Les grand inities could then prescribe a plan grounded in objective calculations and scientific facts. There could be no debate, i.e. no politics regarding the precepts of the plan. Humanity was to accept this discipline as a necessary, objective ordering of reality by a doting, paternalistic authority. Corbusier put it like this, "Authority must step in, patriarchal authority, the authority of a father concerned for his children," (Le Corbusier 1967: 152).
LeCorbusierA Critique:
Of course, Corbusier saw himself as the fatherly redeemer of humankind. He was le grand inities who could step outside of history and uncover the good society. He was the good Calvinist who would make the world over for the glory of rationalism. Obviously, the flux of history, the uncertainty of being was too much for him. Thus, he prescribed a plan that eschewed embodiment, cleared away history, and established orthogonal order. This is the essence of utopian thought, the reliance on scientific fact and removal of memory. The other, be it female or a worker, is disorder and must be brought into line. Implicitly, it is a fear of this world, a Cartesian desire to escape this mortal coil.
Corbusiers designs for the city are grounded in the desire to escape the earth. The vertical street, the skyscraper, the death of the street, the destruction of the sensuality of city life are all proof positive that he was terrified of the earth and others. In the Contemporary City, Corbusier describes the view from the skyscraper as not of this earth; it is placid, serene, and harmonious.
The Sustainable City, as put forth by Ernest Yanarella and Dick Levine, is specifically non-utopian. The authority of this city is one of embodiment in a place and space. Knowledge does not exist outside time and space; it is instead, grounded in both. It is an authority of political education, where the knower and the known become one. Diversity is respected, since the known becomes, as Kathleen Jones puts it, "at home in this world," (Jones 1993, 243). The Sustainable City Program does not fetishize nature as redeemer and object of gratification. Le Corbusier sees nature as fulfilling unlimited human needs and wants. Nature becomes "other" in his plans. A sustainable city would take humankind out of the center of being and replace him/her with the notion of inter-connectedness: the deep ties that weave our lives together with the natural world. Nature is respected for its balance seeking process and its limits.
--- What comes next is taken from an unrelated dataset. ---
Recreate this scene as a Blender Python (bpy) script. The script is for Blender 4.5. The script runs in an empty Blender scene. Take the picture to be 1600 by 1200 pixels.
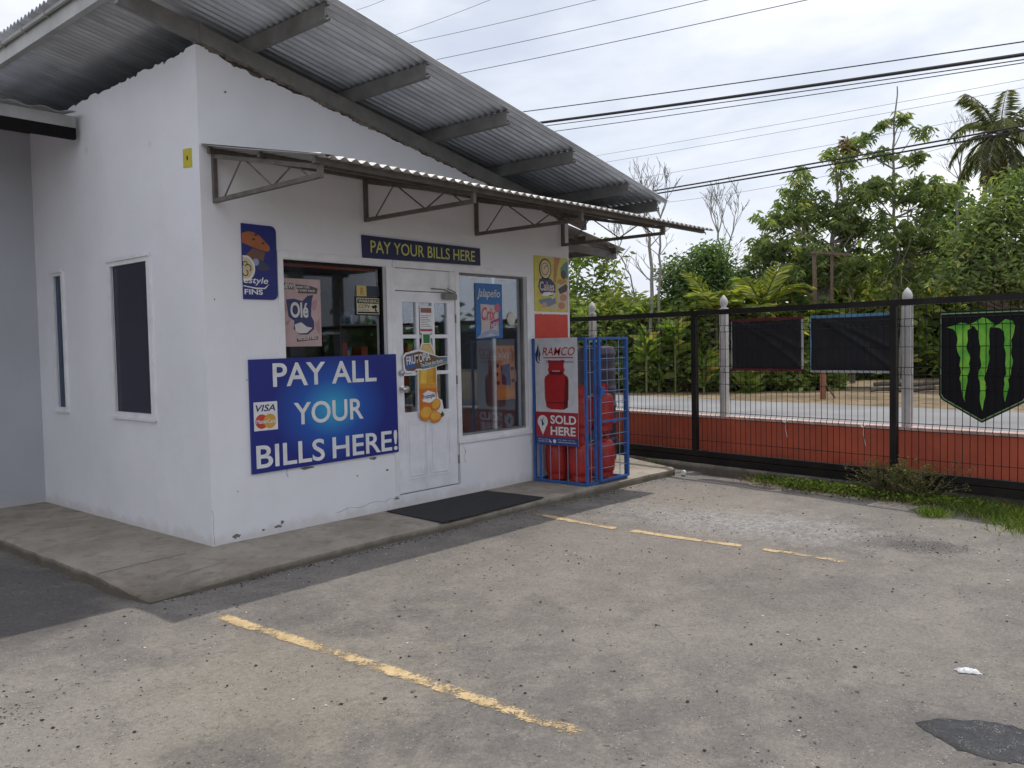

To conclude, it is hard to say whether Corbusiers urban thought has had a direct effect on city planners. It appears, however, that some of his notions have made their way into urban renewal logic: clearance, the destruction of memory, the plan as scientific fact, sub-standard housing, etc. Certainly, his aseptic view of the city has destroyed the street theater that Jane Jacobs so lovingly describes. The landscape of Corbusier, regardless of its evocation of nature, is unsensual, ahistorical--not of this world. Sustainable cities offer a better worldview, one that connects humans, nature, history, and place with a viable vision for the future.
Bibliography:
Curtis, William J.R. 1986. Le Corbusier: Ideas and Forms. New York: Rizzoli International Publications.
Ewen, Stuart. 1988. All Consuming Images: The Politics of Style in Contemporary Culture. New York: Basic Books.
Fishman, Robert. 1977. Urban Utopias in the Twentieth Century. Cambridge, Mass: The MIT Press.
Jones, Kathleen B. 1993. Compassionate Authority: Democracy and the Representation of Women. New York: Routledge Press.
Le Corbusier. 1971. The City of Tomorow And Its Planning. Trans. by Frederick Etchells. Cambridge Mass: The MIT Press.
Le Corbusier. 1967. The Radiant City. Trans. by Pamela Knight, Eleanor Levieux, and Derek Coltman. New York: The Orion Press.
Sennett, Richard. 1980. Authority. New York: W.W. Norton and Company.
Serenyi, Peter, ed. 1975. Le Corbusier in Perspective. Englewood Cliffs, NJ: Prentice Hall Publishers.